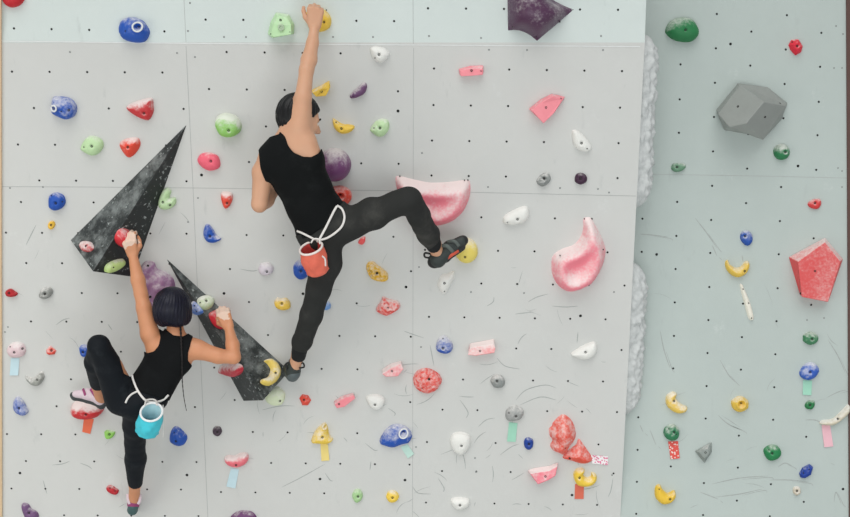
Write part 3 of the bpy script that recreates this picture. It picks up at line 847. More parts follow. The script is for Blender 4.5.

######

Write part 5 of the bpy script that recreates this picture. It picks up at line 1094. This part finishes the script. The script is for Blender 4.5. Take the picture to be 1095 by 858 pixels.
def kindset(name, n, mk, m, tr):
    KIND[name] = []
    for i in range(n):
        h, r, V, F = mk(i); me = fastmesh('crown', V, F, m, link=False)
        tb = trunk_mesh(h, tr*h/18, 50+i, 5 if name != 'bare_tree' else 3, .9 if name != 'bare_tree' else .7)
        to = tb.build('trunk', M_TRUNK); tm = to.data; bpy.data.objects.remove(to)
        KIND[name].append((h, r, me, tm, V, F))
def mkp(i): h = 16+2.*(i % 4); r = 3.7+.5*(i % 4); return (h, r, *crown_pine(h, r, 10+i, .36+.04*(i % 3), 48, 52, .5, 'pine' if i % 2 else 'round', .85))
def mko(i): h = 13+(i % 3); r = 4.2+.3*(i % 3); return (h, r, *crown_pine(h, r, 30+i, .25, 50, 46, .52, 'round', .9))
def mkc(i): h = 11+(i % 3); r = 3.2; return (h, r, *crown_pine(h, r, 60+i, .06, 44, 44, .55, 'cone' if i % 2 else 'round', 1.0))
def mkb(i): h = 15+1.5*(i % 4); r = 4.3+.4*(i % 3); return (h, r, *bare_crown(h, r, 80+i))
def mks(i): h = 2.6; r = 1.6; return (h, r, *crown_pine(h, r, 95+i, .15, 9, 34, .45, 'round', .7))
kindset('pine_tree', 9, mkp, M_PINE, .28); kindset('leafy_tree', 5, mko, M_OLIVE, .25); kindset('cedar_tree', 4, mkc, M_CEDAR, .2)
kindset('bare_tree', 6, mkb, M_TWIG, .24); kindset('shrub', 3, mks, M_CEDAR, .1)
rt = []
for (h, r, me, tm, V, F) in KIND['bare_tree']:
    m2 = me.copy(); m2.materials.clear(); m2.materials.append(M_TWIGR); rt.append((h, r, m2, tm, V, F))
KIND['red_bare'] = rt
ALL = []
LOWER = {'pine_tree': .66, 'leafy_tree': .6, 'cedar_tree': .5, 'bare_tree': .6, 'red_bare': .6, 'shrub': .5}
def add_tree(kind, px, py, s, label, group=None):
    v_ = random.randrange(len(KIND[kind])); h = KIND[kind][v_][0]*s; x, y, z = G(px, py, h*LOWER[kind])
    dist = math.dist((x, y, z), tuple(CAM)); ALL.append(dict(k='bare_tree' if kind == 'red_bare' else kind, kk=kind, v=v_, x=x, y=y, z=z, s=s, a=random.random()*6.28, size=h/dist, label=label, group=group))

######

#### THE PROBLEM
Show, from the listing above, each line that contains the word "Write".

#### WRITTEN SOLUTION
Write part 3 of the bpy script that recreates this picture. It picks up at line 847. More parts follow. The script is for Blender 4.5.
Write part 5 of the bpy script that recreates this picture. It picks up at line 1094. This part finishes the script. The script is for Blender 4.5. Take the picture to be 1095 by 858 pixels.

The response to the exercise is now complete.